MATERIAL PROVIDED:
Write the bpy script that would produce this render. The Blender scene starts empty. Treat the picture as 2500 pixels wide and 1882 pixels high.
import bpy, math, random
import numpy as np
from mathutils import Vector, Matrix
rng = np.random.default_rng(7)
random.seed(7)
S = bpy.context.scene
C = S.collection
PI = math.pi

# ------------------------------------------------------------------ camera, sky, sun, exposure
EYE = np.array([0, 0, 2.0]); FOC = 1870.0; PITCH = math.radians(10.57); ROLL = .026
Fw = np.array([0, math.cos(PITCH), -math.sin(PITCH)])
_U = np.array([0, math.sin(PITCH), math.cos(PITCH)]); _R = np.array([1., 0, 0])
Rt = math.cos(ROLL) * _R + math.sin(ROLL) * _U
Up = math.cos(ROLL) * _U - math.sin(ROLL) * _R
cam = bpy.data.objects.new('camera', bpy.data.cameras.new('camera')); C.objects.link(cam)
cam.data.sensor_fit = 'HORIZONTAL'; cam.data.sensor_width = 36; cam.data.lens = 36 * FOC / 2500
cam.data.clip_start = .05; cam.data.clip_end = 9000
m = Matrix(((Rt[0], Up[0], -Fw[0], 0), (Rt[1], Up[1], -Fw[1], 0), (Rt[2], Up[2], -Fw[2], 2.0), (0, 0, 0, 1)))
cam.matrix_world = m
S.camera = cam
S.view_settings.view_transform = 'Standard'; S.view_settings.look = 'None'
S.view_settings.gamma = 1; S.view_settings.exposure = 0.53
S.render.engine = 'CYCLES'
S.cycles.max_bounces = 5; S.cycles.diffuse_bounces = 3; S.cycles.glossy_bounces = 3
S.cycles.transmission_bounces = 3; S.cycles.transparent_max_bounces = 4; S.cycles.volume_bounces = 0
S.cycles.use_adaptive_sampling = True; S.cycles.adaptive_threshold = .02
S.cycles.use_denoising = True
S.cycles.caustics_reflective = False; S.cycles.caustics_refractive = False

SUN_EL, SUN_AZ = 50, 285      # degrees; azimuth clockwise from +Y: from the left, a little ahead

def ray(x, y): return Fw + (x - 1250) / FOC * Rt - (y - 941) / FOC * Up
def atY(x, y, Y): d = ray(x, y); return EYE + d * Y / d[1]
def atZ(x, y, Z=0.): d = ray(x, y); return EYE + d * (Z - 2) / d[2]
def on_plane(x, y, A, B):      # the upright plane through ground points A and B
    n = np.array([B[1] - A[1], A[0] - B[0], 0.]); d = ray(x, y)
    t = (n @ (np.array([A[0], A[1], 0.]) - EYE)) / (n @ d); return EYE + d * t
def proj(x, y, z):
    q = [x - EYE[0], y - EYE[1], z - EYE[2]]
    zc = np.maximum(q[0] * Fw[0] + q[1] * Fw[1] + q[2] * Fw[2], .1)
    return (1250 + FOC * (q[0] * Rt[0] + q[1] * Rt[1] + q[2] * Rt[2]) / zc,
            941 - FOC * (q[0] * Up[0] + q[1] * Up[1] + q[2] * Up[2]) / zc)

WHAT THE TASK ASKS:
Print the material above verbatim, first line through the line containing "PI = math.pi", both included.

EXPECTED ANSWER:
Write the bpy script that would produce this render. The Blender scene starts empty. Treat the picture as 2500 pixels wide and 1882 pixels high.
import bpy, math, random
import numpy as np
from mathutils import Vector, Matrix
rng = np.random.default_rng(7)
random.seed(7)
S = bpy.context.scene
C = S.collection
PI = math.pi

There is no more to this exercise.